----- Data provided
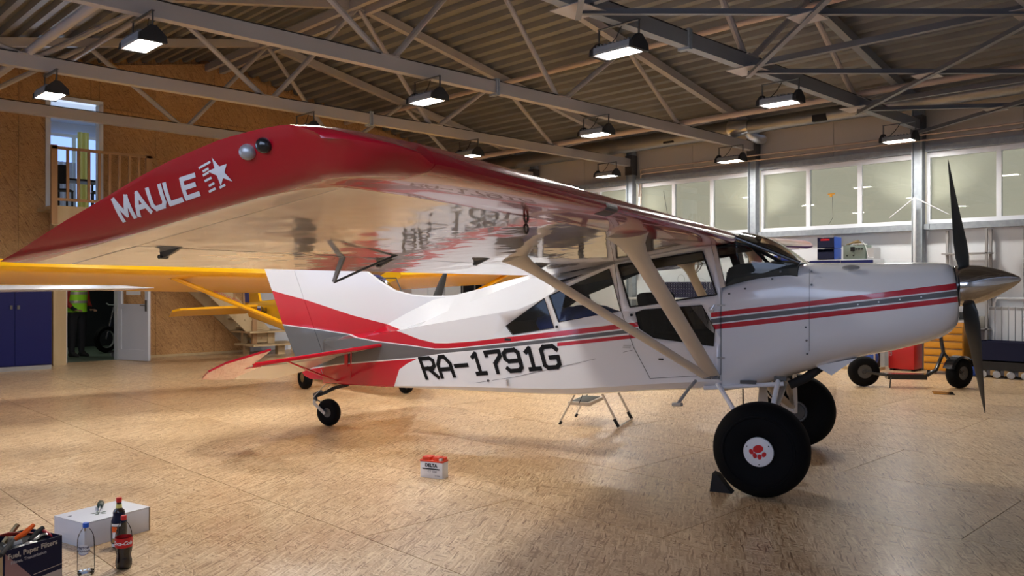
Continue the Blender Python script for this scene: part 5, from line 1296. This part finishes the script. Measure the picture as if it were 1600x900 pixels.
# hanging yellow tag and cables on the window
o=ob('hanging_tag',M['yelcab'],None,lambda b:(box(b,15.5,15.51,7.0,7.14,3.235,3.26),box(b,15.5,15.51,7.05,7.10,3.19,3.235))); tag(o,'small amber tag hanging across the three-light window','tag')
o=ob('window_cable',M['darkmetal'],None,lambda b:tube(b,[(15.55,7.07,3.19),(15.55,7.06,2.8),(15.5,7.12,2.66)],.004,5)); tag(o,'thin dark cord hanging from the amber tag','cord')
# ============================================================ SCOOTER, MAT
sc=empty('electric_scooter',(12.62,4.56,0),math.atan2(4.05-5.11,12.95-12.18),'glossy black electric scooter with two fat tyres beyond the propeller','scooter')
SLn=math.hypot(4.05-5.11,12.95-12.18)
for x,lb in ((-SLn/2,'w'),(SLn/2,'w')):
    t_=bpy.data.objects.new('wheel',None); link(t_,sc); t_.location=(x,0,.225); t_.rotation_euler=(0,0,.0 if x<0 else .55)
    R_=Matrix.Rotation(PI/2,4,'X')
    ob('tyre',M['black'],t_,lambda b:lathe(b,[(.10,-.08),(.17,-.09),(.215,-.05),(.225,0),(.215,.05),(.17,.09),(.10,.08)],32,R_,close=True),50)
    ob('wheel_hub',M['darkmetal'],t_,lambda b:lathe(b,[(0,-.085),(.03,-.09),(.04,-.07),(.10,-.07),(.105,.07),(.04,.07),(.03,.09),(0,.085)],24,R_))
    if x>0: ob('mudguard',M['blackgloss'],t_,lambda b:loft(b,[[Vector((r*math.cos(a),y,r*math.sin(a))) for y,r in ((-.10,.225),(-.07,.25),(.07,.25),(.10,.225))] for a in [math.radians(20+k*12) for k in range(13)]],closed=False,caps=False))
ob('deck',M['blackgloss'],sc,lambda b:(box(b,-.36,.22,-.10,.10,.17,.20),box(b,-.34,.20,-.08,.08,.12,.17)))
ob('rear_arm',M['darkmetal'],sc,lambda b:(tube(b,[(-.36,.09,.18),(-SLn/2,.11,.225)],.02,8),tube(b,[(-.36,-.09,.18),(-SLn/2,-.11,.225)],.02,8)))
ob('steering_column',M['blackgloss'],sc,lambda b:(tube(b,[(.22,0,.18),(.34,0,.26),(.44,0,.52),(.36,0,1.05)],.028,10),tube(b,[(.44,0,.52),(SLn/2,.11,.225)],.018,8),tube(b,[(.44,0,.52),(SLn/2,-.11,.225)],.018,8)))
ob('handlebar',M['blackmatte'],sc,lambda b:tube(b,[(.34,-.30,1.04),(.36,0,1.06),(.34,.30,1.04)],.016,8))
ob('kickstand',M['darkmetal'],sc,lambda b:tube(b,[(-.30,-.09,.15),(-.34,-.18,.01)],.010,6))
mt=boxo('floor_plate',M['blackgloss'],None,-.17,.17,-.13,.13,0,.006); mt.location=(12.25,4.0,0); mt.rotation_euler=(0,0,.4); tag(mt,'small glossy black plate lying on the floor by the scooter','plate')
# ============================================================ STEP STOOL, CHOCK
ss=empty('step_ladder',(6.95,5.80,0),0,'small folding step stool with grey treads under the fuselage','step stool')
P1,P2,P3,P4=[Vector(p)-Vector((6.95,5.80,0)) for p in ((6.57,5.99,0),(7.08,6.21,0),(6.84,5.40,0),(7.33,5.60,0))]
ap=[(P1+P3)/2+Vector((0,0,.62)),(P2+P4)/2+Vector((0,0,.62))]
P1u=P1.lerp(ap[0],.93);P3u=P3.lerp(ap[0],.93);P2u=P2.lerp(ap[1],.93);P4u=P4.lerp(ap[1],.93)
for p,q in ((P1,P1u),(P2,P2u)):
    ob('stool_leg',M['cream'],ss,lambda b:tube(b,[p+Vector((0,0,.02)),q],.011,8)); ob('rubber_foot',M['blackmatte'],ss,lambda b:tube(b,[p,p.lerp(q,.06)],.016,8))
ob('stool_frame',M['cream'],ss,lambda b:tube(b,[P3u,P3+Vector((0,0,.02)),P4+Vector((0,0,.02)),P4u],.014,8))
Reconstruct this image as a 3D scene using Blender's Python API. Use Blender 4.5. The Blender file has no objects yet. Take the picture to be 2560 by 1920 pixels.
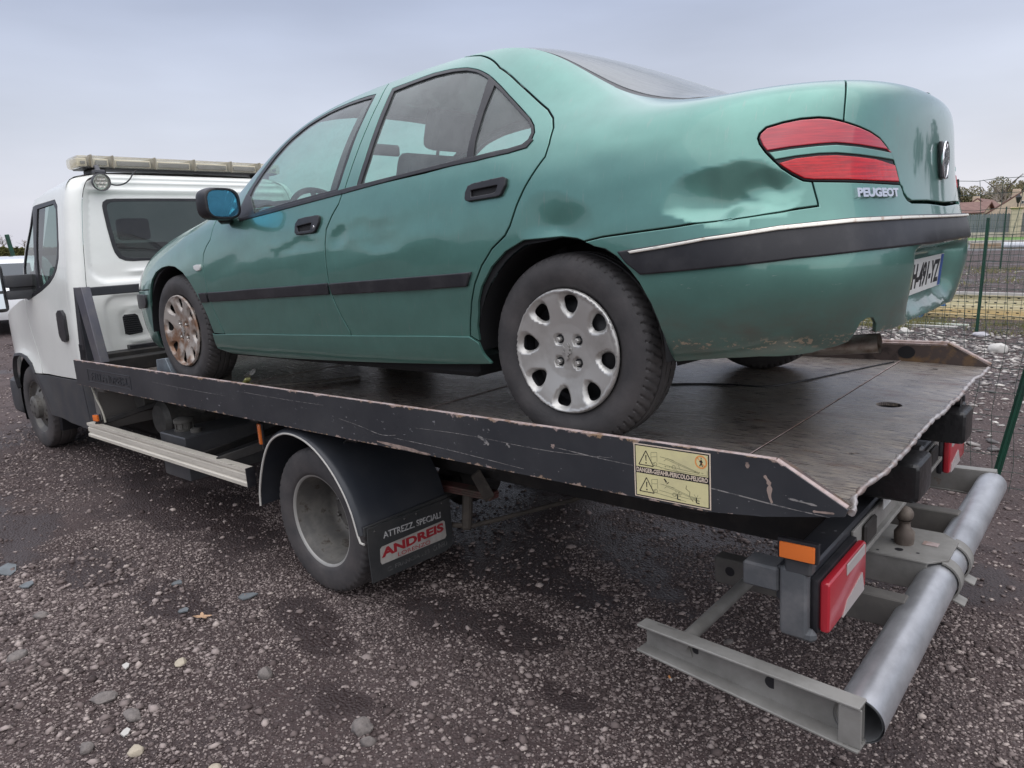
----------
Task: Reproduce every line exactly and omit all pictures.

Answer to this exercise:
Continue the Blender Python script for this scene: part 5, from line 1296. This part finishes the script. Measure the picture as if it were 1600x900 pixels.
# hanging yellow tag and cables on the window
o=ob('hanging_tag',M['yelcab'],None,lambda b:(box(b,15.5,15.51,7.0,7.14,3.235,3.26),box(b,15.5,15.51,7.05,7.10,3.19,3.235))); tag(o,'small amber tag hanging across the three-light window','tag')
o=ob('window_cable',M['darkmetal'],None,lambda b:tube(b,[(15.55,7.07,3.19),(15.55,7.06,2.8),(15.5,7.12,2.66)],.004,5)); tag(o,'thin dark cord hanging from the amber tag','cord')
# ============================================================ SCOOTER, MAT
sc=empty('electric_scooter',(12.62,4.56,0),math.atan2(4.05-5.11,12.95-12.18),'glossy black electric scooter with two fat tyres beyond the propeller','scooter')
SLn=math.hypot(4.05-5.11,12.95-12.18)
for x,lb in ((-SLn/2,'w'),(SLn/2,'w')):
    t_=bpy.data.objects.new('wheel',None); link(t_,sc); t_.location=(x,0,.225); t_.rotation_euler=(0,0,.0 if x<0 else .55)
    R_=Matrix.Rotation(PI/2,4,'X')
    ob('tyre',M['black'],t_,lambda b:lathe(b,[(.10,-.08),(.17,-.09),(.215,-.05),(.225,0),(.215,.05),(.17,.09),(.10,.08)],32,R_,close=True),50)
    ob('wheel_hub',M['darkmetal'],t_,lambda b:lathe(b,[(0,-.085),(.03,-.09),(.04,-.07),(.10,-.07),(.105,.07),(.04,.07),(.03,.09),(0,.085)],24,R_))
    if x>0: ob('mudguard',M['blackgloss'],t_,lambda b:loft(b,[[Vector((r*math.cos(a),y,r*math.sin(a))) for y,r in ((-.10,.225),(-.07,.25),(.07,.25),(.10,.225))] for a in [math.radians(20+k*12) for k in range(13)]],closed=False,caps=False))
ob('deck',M['blackgloss'],sc,lambda b:(box(b,-.36,.22,-.10,.10,.17,.20),box(b,-.34,.20,-.08,.08,.12,.17)))
ob('rear_arm',M['darkmetal'],sc,lambda b:(tube(b,[(-.36,.09,.18),(-SLn/2,.11,.225)],.02,8),tube(b,[(-.36,-.09,.18),(-SLn/2,-.11,.225)],.02,8)))
ob('steering_column',M['blackgloss'],sc,lambda b:(tube(b,[(.22,0,.18),(.34,0,.26),(.44,0,.52),(.36,0,1.05)],.028,10),tube(b,[(.44,0,.52),(SLn/2,.11,.225)],.018,8),tube(b,[(.44,0,.52),(SLn/2,-.11,.225)],.018,8)))
ob('handlebar',M['blackmatte'],sc,lambda b:tube(b,[(.34,-.30,1.04),(.36,0,1.06),(.34,.30,1.04)],.016,8))
ob('kickstand',M['darkmetal'],sc,lambda b:tube(b,[(-.30,-.09,.15),(-.34,-.18,.01)],.010,6))
mt=boxo('floor_plate',M['blackgloss'],None,-.17,.17,-.13,.13,0,.006); mt.location=(12.25,4.0,0); mt.rotation_euler=(0,0,.4); tag(mt,'small glossy black plate lying on the floor by the scooter','plate')
# ============================================================ STEP STOOL, CHOCK
ss=empty('step_ladder',(6.95,5.80,0),0,'small folding step stool with grey treads under the fuselage','step stool')
P1,P2,P3,P4=[Vector(p)-Vector((6.95,5.80,0)) for p in ((6.57,5.99,0),(7.08,6.21,0),(6.84,5.40,0),(7.33,5.60,0))]
ap=[(P1+P3)/2+Vector((0,0,.62)),(P2+P4)/2+Vector((0,0,.62))]
P1u=P1.lerp(ap[0],.93);P3u=P3.lerp(ap[0],.93);P2u=P2.lerp(ap[1],.93);P4u=P4.lerp(ap[1],.93)
for p,q in ((P1,P1u),(P2,P2u)):
    ob('stool_leg',M['cream'],ss,lambda b:tube(b,[p+Vector((0,0,.02)),q],.011,8)); ob('rubber_foot',M['blackmatte'],ss,lambda b:tube(b,[p,p.lerp(q,.06)],.016,8))
ob('stool_frame',M['cream'],ss,lambda b:tube(b,[P3u,P3+Vector((0,0,.02)),P4+Vector((0,0,.02)),P4u],.014,8))
Reconstruct this image as a 3D scene using Blender's Python API. Use Blender 4.5. The Blender file has no objects yet. Take the picture to be 2560 by 1920 pixels.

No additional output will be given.